1.	The NLPARM bulk data entry is selected by the Subcase Information command NLPARM=option. Each subcase for which nonlinear analysis is desired requires an NLPARM command.

The solution method for quasi-static nonlinear analysis (ANALYSIS = NLSTAT) is full Newton. The stiffness matrix is updated at each iteration. NINC > 0 represents the number of equal subdivisions that the total load in a given subcase will be divided into. If NINC is blank, the entire load for a given subcase is applied at once. The Newton method will be applied to consecutive load levels until the final load is reached.

3.	Additional control for geometric nonlinear implicit static solution schemes (ANALYSIS = NLGEOM) can be defined using the NLPARMX bulk data entry. Defaults will be used if NLPARMX is not present.

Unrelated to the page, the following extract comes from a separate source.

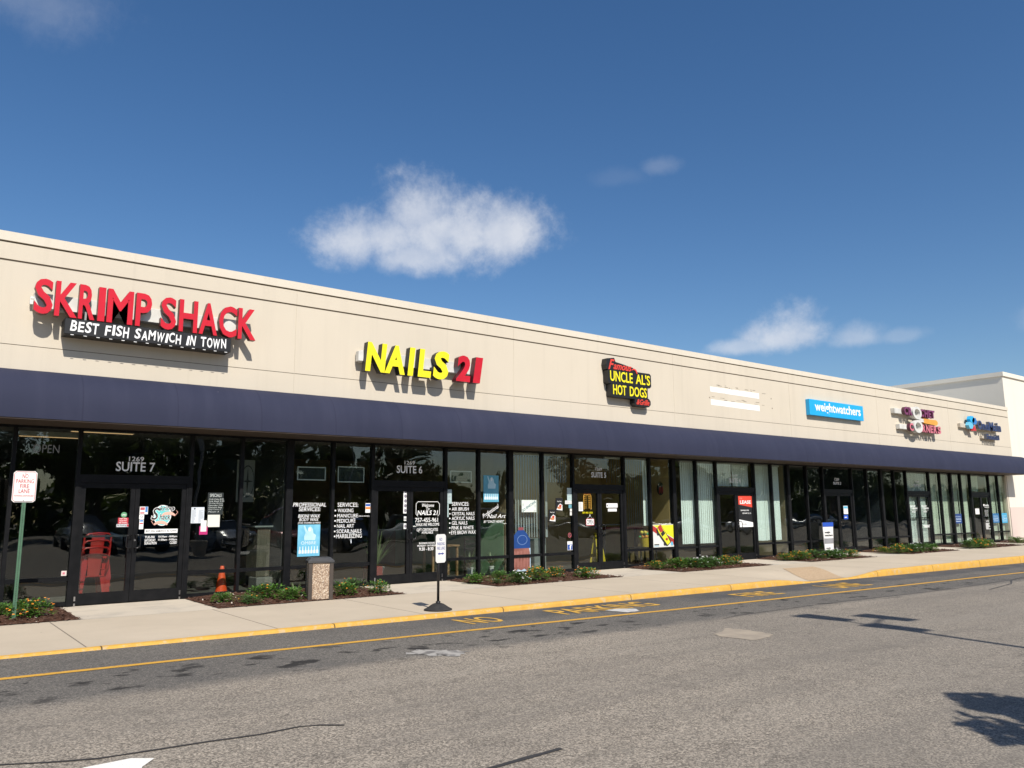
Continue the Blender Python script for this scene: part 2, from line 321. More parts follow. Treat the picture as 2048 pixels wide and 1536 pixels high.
    def stroke(s, pts, wdt, y0, y1, mi=0, mside=None):             # ribbon in x,z along pts with thickness
        pts = [Vector((p[0], p[1])) for p in pts]; ws = wdt if isinstance(wdt, (list, tuple)) else [wdt] * len(pts); a, b = [], []
        for i, p in enumerate(pts):
            d = (pts[min(i + 1, len(pts) - 1)] - pts[max(i - 1, 0)]).normalized(); nrm = Vector((-d.y, d.x)) * ws[i] / 2
            a.append(p - nrm); b.append(p + nrm)
        for i in range(len(pts) - 1): s.slab([tuple(a[i]), tuple(a[i + 1]), tuple(b[i + 1]), tuple(b[i])], y0, y1, mi, mside)
        return s
    def text(s, body, x0, x1, z0, z1, y, ext=.001, bold=0., shear=0., mi=0, mside=None, rot=0.):
        if ext < .02: bold *= .5
        vs, fs, ns = glyphs(body, bold, shear, ext > .0005)
        xs = [q[0] for q in vs]; ys = [q[1] for q in vs]; ax, bx, ay, by = min(xs), max(xs), min(ys), max(ys)
        kx = (x1 - x0) / max(bx - ax, 1e-6); ky = (z1 - z0) / max(by - ay, 1e-6); cx, cz = (x0 + x1) / 2, (z0 + z1) / 2; cr, sr = math.cos(rot), math.sin(rot)
        out = []
        for q in vs:
            px = x0 + (q[0] - ax) * kx - cx; pz = z0 + (q[1] - ay) * ky - cz
            out.append((cx + px * cr - pz * sr, y - q[2] / .5 * ext / 2, cz + px * sr + pz * cr))
        o = len(s.v); s.v += out
        for f, nz in zip(fs, ns): s.f.append(tuple(i + o for i in f)); s.mi.append(mi if nz or mside is None else mside)
        return s
    def mesh(s, name, mats, off, smooth=False):
        me = bpy.data.meshes.new(name); me.from_pydata([(a - off[0], b - off[1], c - off[2]) for a, b, c in s.v], [], s.f)
        for q in (mats if isinstance(mats, (list, tuple)) else [mats]): me.materials.append(q)
        if len(me.materials) > 1: me.polygons.foreach_set('material_index', s.mi)
        if smooth: me.polygons.foreach_set('use_smooth', [True] * len(s.f))
        me.update(); return me
GL = {}
def glyphs(body, bold, shear, ext):
    k = (body, bold, shear, ext)
    if k in GL: return GL[k]
    cu = bpy.data.curves.new('lettering', 'FONT'); cu.body = body; cu.offset = bold; cu.shear = shear; cu.resolution_u = 3
    cu.extrude = .5 if ext else 0.
    ob = bpy.data.objects.new('lettering', cu); me = bpy.data.meshes.new_from_object(ob)
    GL[k] = ([tuple(v.co) for v in me.vertices], [tuple(p.vertices) for p in me.polygons], [p.normal.z > .7 for p in me.polygons])
    bpy.data.objects.remove(ob); bpy.data.curves.remove(cu); bpy.data.meshes.remove(me); return GL[k]
def link(o): C.objects.link(o); return o
def props(o, label=None, cat=None, group=None, kind=None):
    for k, v in (('label', label), ('category', cat), ('group', group), ('kind', kind)):
        if v: o[k] = v
    return o
def thing(name, label, cat, loc, group=None, rotz=0.):
    o = link(bpy.data.objects.new(name, None)); o.location = loc; o.rotation_euler[2] = rotz; o.empty_display_size = .2
    BASE[o.name] = tuple(loc); return props(o, label, cat, group)
def part(name, mb, mats, parent, label=None, smooth=False, kind=None):
    off = BASE[parent.name]; o = link(bpy.data.objects.new(name, mb.mesh(name, mats, off, smooth))); o.parent = parent
    BASE[o.name] = off; return props(o, label, kind=kind)
def solo(name, mb, mats, label, cat, loc, group=None, kind=None, smooth=False):
    o = link(bpy.data.objects.new(name, mb.mesh(name, mats, loc, smooth))); o.location = loc; BASE[o.name] = tuple(loc)
    return props(o, label, cat, group, kind)
def setting(name, mb, mats, label, kind='structure', smooth=False):
    o = link(bpy.data.objects.new(name, mb.mesh(name, mats, (0, 0, 0), smooth))); return props(o, label, name.replace('_', ' '), kind=kind)
def copy_tree(o, parent=None):
    c = o.copy(); C.objects.link(c); c.parent = parent
    for ch in list(o.children): copy_tree(ch, c)
    return c
def near(a, b, t=.01): return abs(a - b) < t

# ------------------------------------------------------------------ ground
def smooth(a, b, v):
    t = max(0., min(1., (v - a) / (b - a))); return t * t * (3 - 2 * t)
def zr(x, y=0): return -.018 - .0068 * max(-4., min(42., x))
def dip(x, y): return .115 * smooth(-2.5, -4.4, y) * smooth(15.6, 17.4, x) * (1 - smooth(18.8, 20.6, x))
def zs(x, y): return -dip(x, y)
def frange(a, b, s):
    n = max(1, round((b - a) / s)); return [a + (b - a) * i / n for i in range(n + 1)]
def grid(mb, xs, ys, zf, mi=0):
    vs = [(x, y, zf(x, y)) for y in ys for x in xs]; n = len(xs)
    return mb.add(vs, [(j * n + i, j * n + i + 1, (j + 1) * n + i + 1, (j + 1) * n + i) for j in range(len(ys) - 1) for i in range(n - 1)], mi)
mb = MB(); grid(mb, [-900, -60] + frange(-20, 60, 2) + [120, 900], [-900, -120, -60, -30, -16, -10, -7, -4.55], zr)
setting('parking_lot', mb, ASPH, 'weathered grey asphalt lot with a darker strip along the kerb')
mb = MB(); grid(mb, [-900, -60, 60, 120, 900], [.5, 60, 900], lambda x, y: -.36)
setting('ground', mb, mat('dirt', (.13, .11, .08), .9), 'bare ground behind the shops')
mb = MB(); grid(mb, frange(-14, 80, .3), [-4.5, -4.2, -3.8, -3.4, -3., -2.6, -1.65, .5], zs)
setting('sidewalk', mb, CONC, 'pale concrete pavement between the shopfronts and the kerb')
mb = MB(); xs = frange(-14, 80, .3); prof = ((-4.50, 0., 1), (-4.565, -.001, 1), (-4.588, -.010, 1), (-4.603, -.03, 1), (-4.615, 0., 0))
rows = []
for x in xs:
    top, bot = zs(x, -4.5), zr(x) - .02; hi = max(top, zr(x) + .02); hgt = hi - bot
    rows.append([(x, y, (max(hi + dz, bot + .01) if k else bot)) for y, dz, k in prof])
n = len(prof); mb.add([p for r in rows for p in r], [(i * n + k, i * n + k + 1, (i + 1) * n + k + 1, (i + 1) * n + k) for i in range(len(rows) - 1) for k in range(n - 1)])
setting('kerb', mb, KERB, 'yellow painted kerb along the pavement', smooth=True)
mb = MB(); P = [(18.95, -2.62), (20.2, -2.72), (19.5, -3.6), (18.75, -4.47), (17.3, -4.45), (18.1, -3.5)]
for a, b, c, d in (((18.95, -2.62), (18.1, -3.5), (19.5, -3.6), (20.2, -2.72)), ((18.1, -3.5), (17.3, -4.45), (18.75, -4.47), (19.5, -3.6))):
    nx, ny = 8, 5; vs = []
    for j in range(ny + 1):
        for i in range(nx + 1):
            p = Vector(a).lerp(Vector(d), i / nx).lerp(Vector(b).lerp(Vector(c), i / nx), j / ny); vs.append((p.x, p.y, zs(p.x, p.y) + .006))
    mb.add(vs, [(j * (nx + 1) + i, (j + 1) * (nx + 1) + i, (j + 1) * (nx + 1) + i + 1, j * (nx + 1) + i + 1) for j in range(ny) for i in range(nx)])
setting('kerb_ramp', mb, TACT, 'tan pebbled ramp panel sloping down to the kerb')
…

4.	The solution method for geometric nonlinear implicit analysis (ANALYSIS = NLGEOM) is modified or Quasi-Newton. The frequency of stiffness matrix updates is controlled by KSTEP. For highly nonlinear problems, it is recommended to reduce KSTEP for better performance. KSTEP = 1 means full Newton.

If the loading is defined using NLOAD, the termination time TTERM must defined by a TTERM subcase entry (this is different from the TTERM field on this NLPARM entry). The initial implicit time step is TTERMS/NINC with TTERMS = TTERM – T0. All subsequent time steps will be determined automatically. In a simulation with multiple nonlinear subcases, T0 is the end time of the previous load step. If there is only a single nonlinear subcase, T0 = 0.0.

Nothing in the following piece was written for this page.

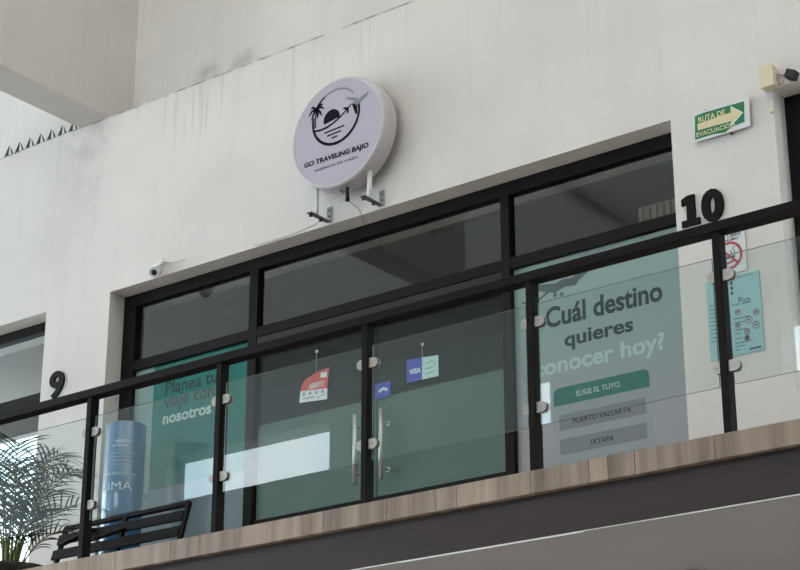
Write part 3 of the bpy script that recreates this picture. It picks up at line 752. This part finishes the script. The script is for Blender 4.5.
# ------------------------------------------------------------------ blue advertising cylinder
CX, CY, CR, CT = -9.247, 8.85, 0.142, 5.39
t = thing('display_column', 'tall blue cylindrical advertising display with pale lettering behind the bench', 'display', (CX, CY, FL))
b = MB().lathe([(CR, FL), (CR, CT - 0.004), (CR - 0.004, CT)], (CX, CY, 0), 'Z', 64); child(b, 'cylinder', 'blue_print', t)
a_c = math.radians(-44)
def wrap(u, z):
    a = a_c + u / (CR + 0.002)
    return (CX + (CR + 0.002) * math.cos(a), CY + (CR + 0.002) * math.sin(a), z)
lines = [('LIMA', -0.165, 0.066, 4.893, 4.950, 0.0), ('MERIDIAN', -0.15, 0.082, 4.998, 5.018, 0.0), ('MERIDIAN', -0.07, 0.045, 5.232, 5.252, 0.03), ('by the sea', -0.09, 0.02, 5.200, 5.217, 0.03)]
lines += [('departamentos en venta', u0, u1, 5.150 - k * 0.027, 5.162 - k * 0.027, 0.0) for k, (u0, u1) in enumerate(((-0.10, 0.085), (-0.09, 0.05), (-0.10, 0.065), (-0.09, 0.05)))]
for body_, u0, u1, z0_, z1_, wt in lines:
    child(MB().text(body_, u0, u1, z0_, z1_, 0, wt, fn=wrap), 'lettering', 'pale_ink', t)

# ------------------------------------------------------------------ bench
t = thing('balcony_bench', 'black metal slatted bench facing the glass railing', 'bench', (-8.85, 8.3, FL))
lean = 0.29
def by(z): return 8.5 + (z - 4.614) * lean
bd = Vector((0, lean, 1)).normalized(); bn = Vector((0, 1, -lean)).normalized()
BX0, BX1 = -9.42, -8.245
def slat(x0_, x1_, zc, h, name, th=0.014, off=0.0):
    mb = MB().obox(((x0_ + x1_) / 2, by(zc) + off, zc), (1, 0, 0), bn, bd, (x1_ - x0_) / 2, th / 2, h / 2, 0.003)
    return child(mb, name, 'black', t)
slat(BX0, BX1, 4.605, 0.030, 'back_rail', 0.03)
slat(-9.44, -8.27, 4.522, 0.072, 'back_slat', 0.016, -0.012)
slat(-9.455, -8.27, 4.413, 0.072, 'back_slat', 0.016, -0.012)
for x_ in (BX0 + 0.012, BX1 - 0.012, -8.83):
    mb = MB().bar((x_, by(4.17), 4.17), (x_, by(4.61), 4.61), 0.032 if x_ != -8.83 else 0.04, 0.026, (1, 0, 0), 0.004)
    child(mb, 'back_post', 'black', t)
for k in range(5):
    y_ = 7.98 + k * 0.095
    child(MB().box(-9.47, -8.26, y_, y_ + 0.07, 4.190, 4.206, 0.003), 'seat_slat', 'black', t)
for x_ in (BX0 + 0.012, BX1 - 0.012):
    mb = MB().bar((x_, 8.0, 4.175), (x_, 8.43, 4.175), 0.03, 0.03); child(mb, 'seat_rail', 'black', t)
    for y_ in (8.02, 8.41):
        child(MB().bar((x_, y_, FL), (x_, y_, 4.175), 0.03, 0.03), 'leg', 'black', t)
child(MB().bar((-8.83, 8.0, 4.175), (-8.83, 8.43, 4.175), 0.035, 0.03), 'seat_rail', 'black', t)
for a_, c_ in (((-8.80, by(4.50) - 0.02, 4.50), (-8.66, 8.05, 4.34)), ((-9.10, by(4.55) - 0.02, 4.55), (-9.02, 8.1, 4.36))):
    child(MB().bar(a_, c_, 0.03, 0.022), 'arm_rest', 'black', t)

# ------------------------------------------------------------------ potted palm
PC = Vector((-8.93, 7.62, FL))
t = thing('potted_palm', 'feathery green potted palm behind the railing glass at far left', 'plant', PC)
b = MB().lathe([(0.17, 0), (0.205, 0.05), (0.235, 0.22), (0.25, 0.24), (0.25, 0.262), (0.225, 0.262), (0.22, 0.235)], PC, 'Z', 40)
child(b, 'pot', 'pot', t)
b = MB().lathe([(0.005, 0.236), (0.222, 0.232)], PC, 'Z', 32, False, False); child(b, 'soil', 'soil', t)
rnd = random.Random(5)
def frond(p0, p1, p2, p3, n, length, m, width=0.016, up_=0.0):
    """one arching leaf: a rachis on a Bezier with paired narrow leaflets"""
    p = [Vector(q) for q in (p0, p1, p2, p3)]
    def bz(s): return p[0] * (1 - s) ** 3 + 3 * p[1] * s * (1 - s) ** 2 + 3 * p[2] * s * s * (1 - s) + p[3] * s ** 3
    b = MB()
    b.mi = 1
    b.tube([bz(k / 16) for k in range(17)], [0.007 * (1 - 0.8 * k / 16) for k in range(17)], 5)
    b.mi = 0
    for k in range(n):
        s = 0.28 + 0.72 * k / (n - 1)
        c = bz(s); d = (bz(min(1, s + 0.01)) - bz(s - 0.01)).normalized()
        sd = d.cross(Vector((0, 0, 1)))
        sd = sd.normalized() if sd.length > 0.05 else Vector((1, 0, 0))
        nn = sd.cross(d)
        ln = length * (0.45 + 0.55 * math.sin(PI * min(1, 0.15 + 0.85 * (s - 0.28) / 0.72) ** 0.8)) * rnd.uniform(0.85, 1.12)
        for sg_ in (-1, 1):
            dr = (sd * sg_ * 0.78 + d * 0.62 + nn * (0.28 + up_) + Vector((rnd.uniform(-.1, .1), rnd.uniform(-.1, .1), rnd.uniform(-.1, .1)))).normalized()
            side = dr.cross(nn).normalized()
            prev = None
            for j in range(5):
                u = j / 4
                q = c + dr * ln * u + Vector((0, 0, -0.35 * ln * u * u))
                wv = width * (0.55 + 0.9 * u) * (1 - u) ** 0.7 + 0.0004
                a = b.bm.verts.new(q - side * wv * 0.5); e = b.bm.verts.new(q + side * wv * 0.5); f_ = b.bm.verts.new(q + nn * wv * 0.22)
                if prev:
                    for A, B2, C2, D2 in ((prev[0], prev[2], f_, a), (prev[2], prev[1], e, f_)):
                        fc = b.bm.faces.new((A, B2, C2, D2)); fc.smooth = True
                prev = (a, e, f_)
    return child(b, 'frond', [m, 'stem'], t)
base = PC + Vector((0, 0, 0.25))
# each leaf: the compass way it leans, its reach, its height, droop
leaves = [
    (0, 0.55, 0.62, 0.05), (18, 0.62, 0.50, 0.16), (-14, 0.50, 0.48, 0.05), (35, 0.45, 0.70, 0.10), (60, 0.35, 0.82, 0.10), (95, 0.30, 0.85, 0.12),
    (140, 0.35, 0.88, 0.16), (165, 0.45, 0.75, 0.2), (200, 0.42, 0.80, 0.15), (235, 0.26, 0.78, 0.1), (275, 0.22, 0.75, 0.08), (-40, 0.36, 0.66, 0.08),
    (8, 0.42, 0.78, 0.10), (30, 0.50, 0.34, 0.14), (180, 0.5, 0.4, 0.2), (320, 0.25, 0.86, 0.10),
    (5, 0.30, 0.42, 0.06), (210, 0.3, 0.5, 0.1)]
for i, (az, rch, h, dp) in enumerate(leaves):
    a = math.radians(az); dv = Vector((math.cos(a), math.sin(a) * 0.8, 0))
    st = base + dv * 0.03 + Vector((rnd.uniform(-.03, .03), rnd.uniform(-.03, .03), -0.03))
    frond(st, st + Vector((0, 0, h * 0.5)) + dv * rch * 0.1, st + Vector((0, 0, h * 1.12)) + dv * rch * 0.45, st + Vector((0, 0, h - dp)) + dv * rch, 16, 0.30, 'leaf' if i % 3 else 'leaf_pale')
b = MB()
for k in range(9):
    a = k * 0.7
    q = base + Vector((0.035 * math.cos(a), 0.035 * math.sin(a), -0.03))
    b.tube([q, q + Vector((0.02 * math.cos(a), 0.02 * math.sin(a), 0.18 + 0.02 * (k % 3)))], [0.012, 0.008], 8)
child(b, 'stem', 'stem', t)

# ------------------------------------------------------------------ grille parts, ceiling lamp, loose bits on the wall
g = [o for o in C.objects if o.name.startswith('air_grille')][0]
b = MB()
for k in range(17): b.box(-5.46 + k * 0.05, -5.435 + k * 0.05, 9.60, 9.63, 6.14, 6.32)
b.box(-5.48, -4.62, 9.63, 9.66, 6.12, 6.34)
child(b, 'slat', 'brick', g)
t = thing('ceiling_downlight', 'round recessed downlight in the grey balcony soffit at the bottom edge', 'light', (-4.3, 7.9, 3.574))
b = MB().lathe([(0.075, 0.004), (0.075, -0.006), (0.058, -0.008), (0.055, 0.003)], (-4.37, 8.05, 3.572), 'Z', 32, True, False); child(b, 'trim_ring', 'soffit', t)
b = MB().lathe([(0.056, 0.0), (0.056, -0.002)], (-4.37, 8.05, 3.572), 'Z', 32, False); child(b, 'lens', 'grey_dark', t)
tag(MB().lathe([(0.016, 0.0), (0.016, -0.008), (0.006, -0.012)], (-4.206, 9.0, 6.40), 'Y', 16).build('wall_plug', 'beige'), 'tiny beige wall plug below the junction box', 'plug')
b = MB().tube([(-7.60, 8.997, 6.60), (-7.66, 8.997, 6.575), (-7.75, 8.997, 6.565), (-7.86, 8.997, 6.556), (-8.02, 8.997, 6.552), (-8.20, 8.997, 6.556), (-8.215, 8.997, 6.57)], 0.0022, 6)
tag(b.build('loose_wire', 'galv'), 'thin loose wire on the white wall along the opening edge', 'wire')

If the loading is defined using LOAD, TTERM is not mandatory. These loads are treated as linear ramp-up. If TTERM is defined, the load ramps up from the end time of the previous subcase to TTERM. If TTERM is absent, it will be determined from the subcase sequence such that the duration of each subcase TTERMS = 1.0. In this case, the initial time step is 1.0/NINC.

For Nastran compatibility, NLPCI is imported if present. Only the fields ID, TYPE are interpreted. With NLPCI present, the default for NLPARMX, SACC will be reset to RIKS. TYPE will be translated into CTYPE; all other entries are set to default. A warning will be issued. NLPCI and NLPARMX cannot be used simultaneously. It is recommended to remove NLPCI and use NLPARMX with the appropriate definitions.

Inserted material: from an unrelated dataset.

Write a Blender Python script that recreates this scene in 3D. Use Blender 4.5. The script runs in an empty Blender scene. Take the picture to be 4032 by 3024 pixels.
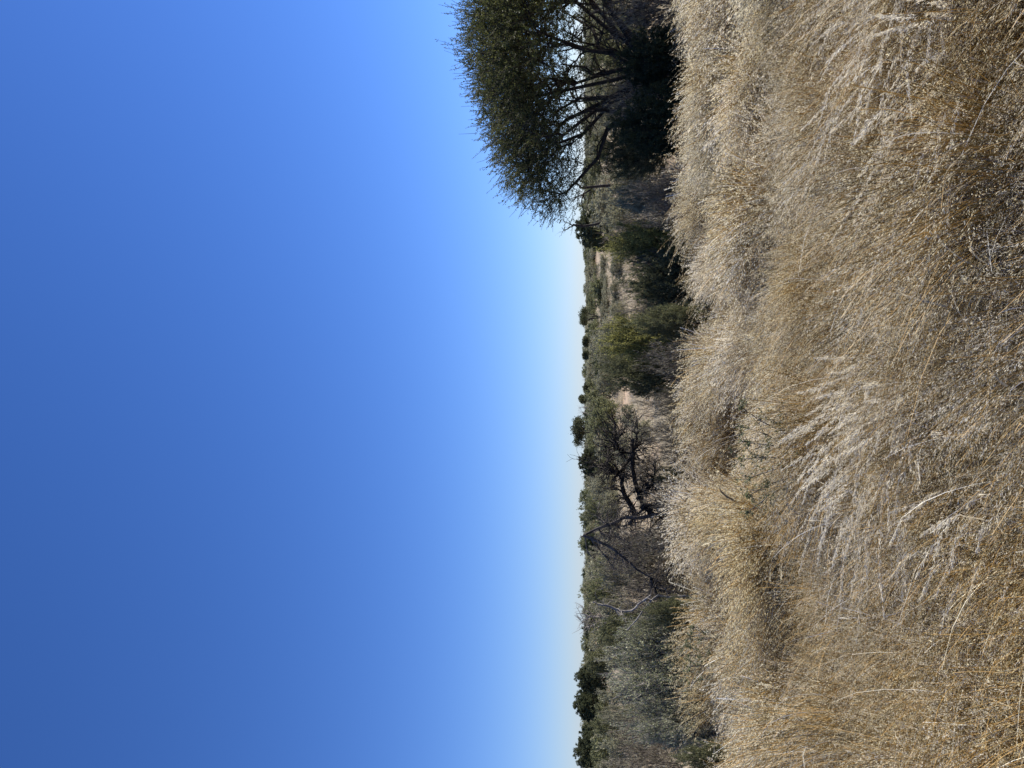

U, P, and W are convergence criteria for nonlinear solutions. U is the Displacement-based convergence criterion, P is the Load-based convergence criterion, and W is the Work/Strain-based convergence criterion. For increased accuracy, all three convergence criteria are set together as the default for NLSTAT analysis. If one or more convergence criteria are excluded, the result accuracy may vary. For additional information regarding convergence criteria, see the Nonlinear Convergence Criteria section.

The DT and TTERM fields allow for an alternate method (instead of NINC) to define the loading curve for Nonlinear Static Analysis. DT and TTERM, if specified together, override the value defined on the NINC field. The DLOAD Subcase Entry can be used in a NLSTAT subcase to reference the TLOAD1 Bulk Data Entry. This allows for the specification of a user-defined loading curve via the TID field on the TLOAD1 entry. The TID field references the Time (X) vs Load Scale Factors (Y) that scales the loading specified on the EXCITEID field. If DT is not specified, the default initial load increment is equal to TTERM/NINC. If DT, TTERM, and NINC are not specified, the default initial load increment is equal to 0.1 (that is, 1.0/10).

8.	This card is represented as a loadcollector in HyperMesh.